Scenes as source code
----------
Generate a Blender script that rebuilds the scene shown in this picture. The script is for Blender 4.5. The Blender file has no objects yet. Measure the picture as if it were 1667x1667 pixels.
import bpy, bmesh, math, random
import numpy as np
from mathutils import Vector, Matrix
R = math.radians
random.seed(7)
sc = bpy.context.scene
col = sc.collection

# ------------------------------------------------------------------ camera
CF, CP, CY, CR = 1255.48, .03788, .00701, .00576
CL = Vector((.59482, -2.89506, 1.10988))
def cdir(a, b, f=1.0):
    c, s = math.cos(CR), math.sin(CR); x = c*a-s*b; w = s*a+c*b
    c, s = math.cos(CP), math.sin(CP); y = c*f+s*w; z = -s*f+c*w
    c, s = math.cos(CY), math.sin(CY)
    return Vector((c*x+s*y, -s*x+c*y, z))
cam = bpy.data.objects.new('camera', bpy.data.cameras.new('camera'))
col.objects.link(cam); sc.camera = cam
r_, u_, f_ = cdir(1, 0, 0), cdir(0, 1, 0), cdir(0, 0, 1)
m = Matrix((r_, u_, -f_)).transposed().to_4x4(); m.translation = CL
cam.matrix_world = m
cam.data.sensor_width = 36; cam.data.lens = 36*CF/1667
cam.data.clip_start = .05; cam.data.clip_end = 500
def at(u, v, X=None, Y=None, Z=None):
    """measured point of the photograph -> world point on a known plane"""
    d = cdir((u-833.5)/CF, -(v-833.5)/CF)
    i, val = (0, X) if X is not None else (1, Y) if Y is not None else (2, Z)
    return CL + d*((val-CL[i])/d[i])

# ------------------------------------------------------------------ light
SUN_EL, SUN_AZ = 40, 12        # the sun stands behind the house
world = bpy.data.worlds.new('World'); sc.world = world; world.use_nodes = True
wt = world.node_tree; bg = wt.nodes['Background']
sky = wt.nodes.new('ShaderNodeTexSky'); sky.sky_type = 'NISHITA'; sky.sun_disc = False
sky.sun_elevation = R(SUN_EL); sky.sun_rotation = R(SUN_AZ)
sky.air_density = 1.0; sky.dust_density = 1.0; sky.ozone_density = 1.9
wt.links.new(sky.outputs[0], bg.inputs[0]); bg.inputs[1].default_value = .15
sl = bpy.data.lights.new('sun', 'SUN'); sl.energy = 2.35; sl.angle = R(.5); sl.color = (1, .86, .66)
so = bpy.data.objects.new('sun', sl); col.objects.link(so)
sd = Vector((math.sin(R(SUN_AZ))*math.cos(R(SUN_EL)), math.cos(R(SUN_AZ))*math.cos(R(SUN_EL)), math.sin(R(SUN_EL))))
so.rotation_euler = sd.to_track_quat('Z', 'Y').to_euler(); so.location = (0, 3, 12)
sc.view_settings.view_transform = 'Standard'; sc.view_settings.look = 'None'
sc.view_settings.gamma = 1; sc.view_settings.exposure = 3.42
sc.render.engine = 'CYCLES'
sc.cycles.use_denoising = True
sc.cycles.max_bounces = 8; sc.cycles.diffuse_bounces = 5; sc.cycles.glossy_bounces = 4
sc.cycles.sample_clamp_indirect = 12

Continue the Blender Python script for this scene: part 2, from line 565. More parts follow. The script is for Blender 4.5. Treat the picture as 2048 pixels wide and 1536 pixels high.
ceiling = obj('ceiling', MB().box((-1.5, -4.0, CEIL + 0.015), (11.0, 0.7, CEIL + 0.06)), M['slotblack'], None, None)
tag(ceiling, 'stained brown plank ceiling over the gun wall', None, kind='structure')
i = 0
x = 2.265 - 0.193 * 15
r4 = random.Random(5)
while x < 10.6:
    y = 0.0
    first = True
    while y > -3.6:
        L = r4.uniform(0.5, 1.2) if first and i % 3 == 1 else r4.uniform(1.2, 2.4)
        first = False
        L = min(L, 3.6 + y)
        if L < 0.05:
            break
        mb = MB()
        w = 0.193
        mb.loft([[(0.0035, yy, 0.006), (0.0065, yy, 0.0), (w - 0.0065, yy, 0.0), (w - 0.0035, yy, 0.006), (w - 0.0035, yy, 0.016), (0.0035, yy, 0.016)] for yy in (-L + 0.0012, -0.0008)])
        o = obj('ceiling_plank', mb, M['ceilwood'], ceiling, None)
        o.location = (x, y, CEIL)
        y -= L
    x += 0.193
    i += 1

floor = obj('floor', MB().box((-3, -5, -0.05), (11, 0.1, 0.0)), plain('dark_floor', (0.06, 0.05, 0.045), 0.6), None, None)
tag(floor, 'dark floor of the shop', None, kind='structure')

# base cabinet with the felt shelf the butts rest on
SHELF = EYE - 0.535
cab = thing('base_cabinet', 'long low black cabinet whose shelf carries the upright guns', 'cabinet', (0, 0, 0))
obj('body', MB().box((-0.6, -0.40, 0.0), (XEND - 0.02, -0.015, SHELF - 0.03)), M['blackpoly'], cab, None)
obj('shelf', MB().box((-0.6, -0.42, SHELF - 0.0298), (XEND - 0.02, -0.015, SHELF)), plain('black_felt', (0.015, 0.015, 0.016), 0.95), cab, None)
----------
WHAT YOU SHOULD DO: Starting at the first line of the listing, retype every line up to and including the one with "col = sc.collection".

RESULT OF THE TASK:
Generate a Blender script that rebuilds the scene shown in this picture. The script is for Blender 4.5. The Blender file has no objects yet. Measure the picture as if it were 1667x1667 pixels.
import bpy, bmesh, math, random
import numpy as np
from mathutils import Vector, Matrix
R = math.radians
random.seed(7)
sc = bpy.context.scene
col = sc.collection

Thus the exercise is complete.